A DeWitt Insight

The Spread of Privacy Legislation and How Businesses Can Adapt

The Spread of Privacy Legislation and How Businesses Can Adapt

Businesses can no longer ignore the ethical and technical requirements of consumer privacy. With new privacy legislation and acts coming out of U.S. states and countries, non-compliance is a recipe for stiff fines and even public vilification.

Companies shouldn’t have to be forced into privacy compliance. They should want to opt-in on their own accord. Complying is a matter of integrity and it shows ethical responsibility.

In this article, we’ll look at the spread of privacy legislation and how businesses can adapt to increasing privacy requirements.

California Consumer Privacy Act (CCPA)

The CCPA is similar to the EU’s GDPR that took effect in the Spring of 2018. As you might have guessed, CCPA is specific to California. It protects residents of the state. However, since virtually everyone in the U.S. and the World does business with California, everyone’s business will need to comply with CCPA. Businesses that do not comply with CCPA can be sued $750 per incident by individuals. CCPA doesn’t go live until 2020.

Since virtually everyone in the U.S. and the World does business with California, everyone’s business will need to comply with CCPA.

Some considerations for businesses are to ensure that not only is your business compliant but also any vendors and partners. For businesses that store personal data on their servers, the task of compliance will be far more involved. Hiring a consultant is certainly worth contemplating.

As CCPA pertains only to California residents, creating a system just for CCPA and another for everyone else is an option, although an expensive one. More states have privacy acts in the works. Going down the road of creating a system for each state is impractical. It is likely that most privacy regulations will have a common ground, as is the case with CCPA and GDPR. This common ground will help to ease the technological and costs burdens on businesses.

California is the first U.S. state to implement a privacy act. However, other states are taking steps and following California’s lead, including Hawaii, Maryland, Massachusetts, Mississippi, and New Mexico.

General Data Protection Regulation (GDPR)

GDPR was the first major privacy legislation implemented for any nation or region. GDPR is the European Union’s consumer privacy legislation. It allows EU members more control over their data. Businesses must inform EU members of any list those members are subscribed to and how their data is or will be used. Businesses must ensure that user data is used, as stated on the business’ website.

GDPR fines for non-compliance can total 4% of a business’ annual turnover. Cambridge Analytica was fined €500,000, but only because GDPR was implemented after the Facebook-Analytica data scandal occurred. Google was not so lucky. It was sued €50 million by a French firm for not being transparent about how advertising data was being used. That case became the first major GDPR fine for 2019.

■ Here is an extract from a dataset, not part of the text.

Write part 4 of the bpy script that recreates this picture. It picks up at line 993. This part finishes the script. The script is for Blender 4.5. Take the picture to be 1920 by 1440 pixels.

GDPR and now CCPA have shown other countries that privacy legislation isn’t just a gimmick. Japan, Brazil, South Korea, and India all have privacy legislation in the works.

Differences Between GDPR and CCPA

CCPA took a few cues from GDPR. But there are some differences between the two. CCPA is more detailed about the use of PII (personal identifiable information), especially when it comes to biometrics.

With CCPA, basically, anything that touches consumer data must be disclosed to consumers.

CCPA also forces companies to open up their internal infrastructure more than GDPR. This part of most companies has always been private. With CCPA, basically, anything that touches consumer data must be disclosed to consumers.

Developing A Privacy Program

Creating a privacy program is time-consuming and will require the input of executives and managers. Storing data on company servers isn’t a bad thing but does require more resources to manage than using third parties (i.e., cloud-based services) and can be more of a liability. Third parties that handle any customer data must be identified. Every third party should have a privacy policy that is at least as compliant as the company’s privacy policy.

Front-facing privacy policy needs to be created, as well. To be compliant with GDPR and now CCPA, disclosing all parties involved with customer data and how it is handled is a good place to start with any new privacy policy. The current trend in privacy acts and legislation is to be fully transparent about consumer data. This includes disclosing the names of involved third parties, allowing consumers to control the use of their data, and even delete/opt-out (including opting out of any related third parties).

To be compliant with GDPR and now CCPA, disclosing all parties involved with customer data and how it is handled is a good place to start with any new privacy policy.

Such functionality requires a technical implementation that can automatically remove consumer data from your servers and third-party servers. If you don’t have the expertise to put together this type of system, a consultant can help with developing a roadmap and implementation.

Build Customer/Consumer Trust

Adhering to GDPR and CCPA is the minimum, required bar for compliance and for building consumer trust. Going further with transparency will continue to build trust. If you keep in mind that consumers want to know everything that is happening to their data, you likely can’t go wrong by disclosing that information and being sure that you consistently disclose any related changes to your privacy policy.

Adhering to GDPR and CCPA is the minimum, required bar for compliance and for building consumer trust. Going further with transparency will continue to build trust.

Please note: Sources are provided for informational and reference purposes only. DeWitt has no vendor affiliations, offers no products, and has no conflicts of interest.